Financial planners can assist not only in achieving goals, but in identifying and refining them as well.  There is no one, or even three -size fits all solutions when it comes to financial planning.  A skilled fee-only advisor will listen to your needs and customize a plan specific to your unique goals.

Financial planning encompasses a broad spectrum of skills and knowledge.  Qualified financial planners come from a variety of backgrounds (education, certifications, and experience).  To select and manage the appropriate investment vehicles to achieve your goals, financial planners must be knowledgeable in numerous business, investment, and tax disciplines.
- Selecting appropriate investments based on type of income, risk/return, investment horizon
- Constructing portfolios to minimize nonsystematic (diversifiable) risk
- Analyzing portfolio performance
- Assisting in debt management (credit cards, mortgages)
- Tax planning (timing, estate planning, social security, tax-preferred savings)
- Other expertise (business management, insurance, and much more)

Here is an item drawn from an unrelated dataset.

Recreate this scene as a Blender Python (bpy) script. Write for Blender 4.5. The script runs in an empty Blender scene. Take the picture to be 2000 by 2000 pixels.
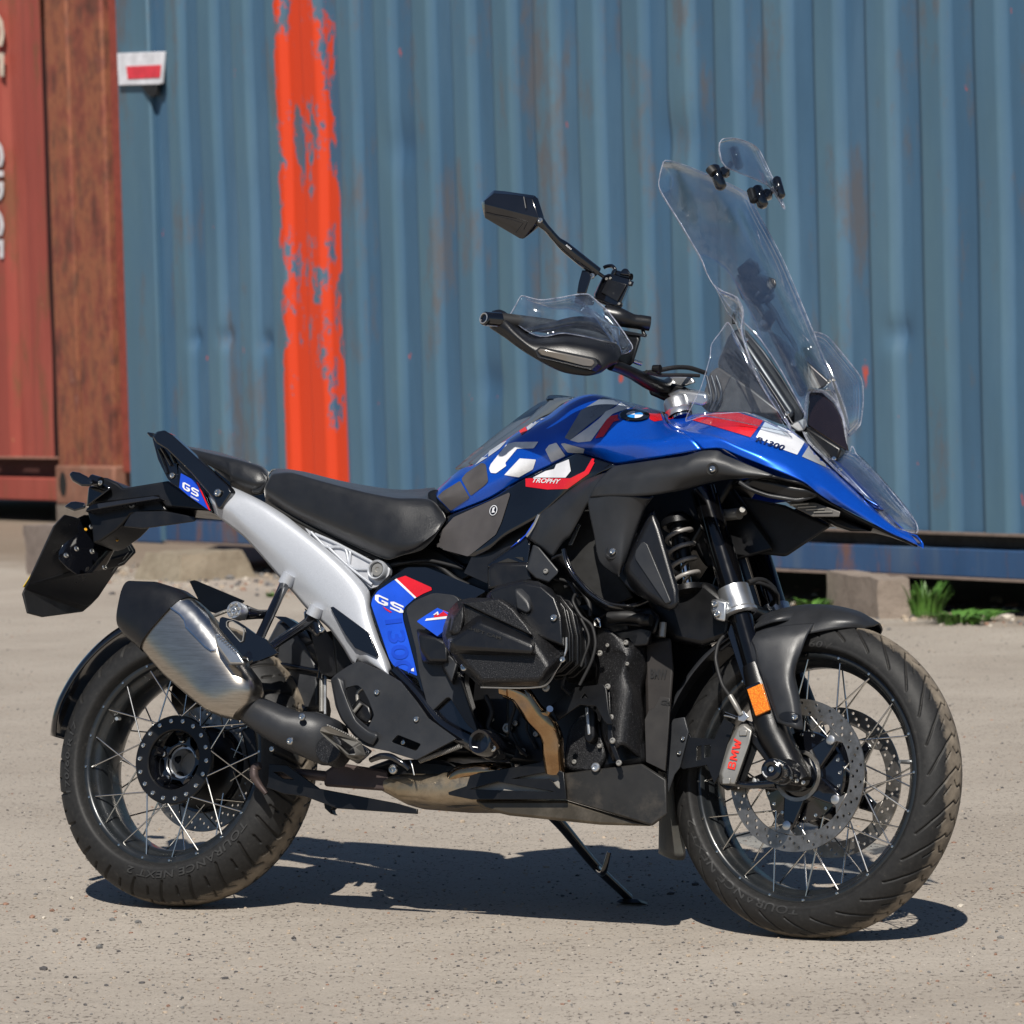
import bpy, bmesh, math, random
import numpy as np
from mathutils import Vector, Matrix, noise
from mathutils.geometry import tessellate_polygon
from mathutils.bvhtree import BVHTree
random.seed(7)
R = math.radians
SC = bpy.context.scene
COL = SC.collection

# ------------------------------------------------------------------ camera
F_PX, CX, CY, CZ = 7500.0, 4.63220292, -7.11477044, 1.20468170
YAW, PITCH, ROLL, LEAN, STEER = -0.485669214, -0.0413652630, -0.0278901968, 0.254284911, -0.117756427
WB = 1.518
fw = Vector((math.sin(YAW)*math.cos(PITCH), math.cos(YAW)*math.cos(PITCH), math.sin(PITCH)))
r0 = Vector((math.cos(YAW), -math.sin(YAW), 0)); u0 = r0.cross(fw)
cr = r0*math.cos(ROLL)+u0*math.sin(ROLL); cu = u0*math.cos(ROLL)-r0*math.sin(ROLL)
cam_d = bpy.data.cameras.new('camera'); cam = bpy.data.objects.new('camera', cam_d); COL.objects.link(cam)
cam.matrix_world = Matrix(((cr.x, cu.x, -fw.x, CX), (cr.y, cu.y, -fw.y, CY), (cr.z, cu.z, -fw.z, CZ), (0, 0, 0, 1)))
cam_d.sensor_width = 36; cam_d.lens = 36*F_PX/2000; cam_d.clip_start = .1; cam_d.clip_end = 2000
cam_d.dof.use_dof = True; cam_d.dof.focus_distance = 8.15; cam_d.dof.aperture_fstop = 10.0
SC.camera = cam
# ------------------------------------------------------------------ light
SUN_TRAVEL = Vector((-.29, .78, -1.0)).normalized()
to_sun = -SUN_TRAVEL
elev = math.asin(to_sun.z); azim = math.atan2(to_sun.x, to_sun.y)
W = bpy.data.worlds.new('World'); SC.world = W; W.use_nodes = True
nt = W.node_tree; nt.nodes.clear()
sky = nt.nodes.new('ShaderNodeTexSky'); sky.sky_type = 'NISHITA'; sky.sun_disc = False
sky.sun_elevation = elev; sky.sun_rotation = azim; sky.air_density = 1.0; sky.dust_density = .3; sky.ozone_density = 4.5
bg = nt.nodes.new('ShaderNodeBackground'); bg.inputs[1].default_value = .05
wo = nt.nodes.new('ShaderNodeOutputWorld')
nt.links.new(sky.outputs[0], bg.inputs[0]); nt.links.new(bg.outputs[0], wo.inputs[0])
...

Is Financial Planning Cost-effective?  You’ve heard the saying, you generally get what you pay for!  The right advisor can help you determine the level of planning appropriate for you, bring you peace of mind, and provide objective insight on important decisions.  By reducing risk and increasing return, good financial planners should generate portfolio revenues several times in excess of their fees. With a solid financial plan in place, you’ll be able to focus on tasks you do best, earn more instead of spending less, spend more quality time with friends and family and enjoy a good night’s sleep.

Already Have a Financial Planner?  The sooner you start planning, the better – talk to your kids about planning and start contributing to their savings today.  They could potentially put up to $5,000 of earned income into a Roth IRA annually and benefit from a lifetime of tax-free earnings.

What About Your Parents?   If your house is already in order, you might consider asking your parents and relatives if they have someone to help with retirement planning and investments.  Studies suggest cognitive abilities peak between the ages of 50 and 60.  It is important to develop and implement a plan, as well as consider an advisor, while you are still sharp as a tack.  Having a financial planner can help mitigate increased susceptibility to fraud and abuse, as well as the natural psychological resistance to preparing for one’s own cognitive decline.  Estate planning and regular check-ups are two valuable advisor services to keep elderly investors involved in maintaining a solid financial plan. And it’s never too early to start discussing retirement with your kids!  Remember, the best time to start planning for the future is today.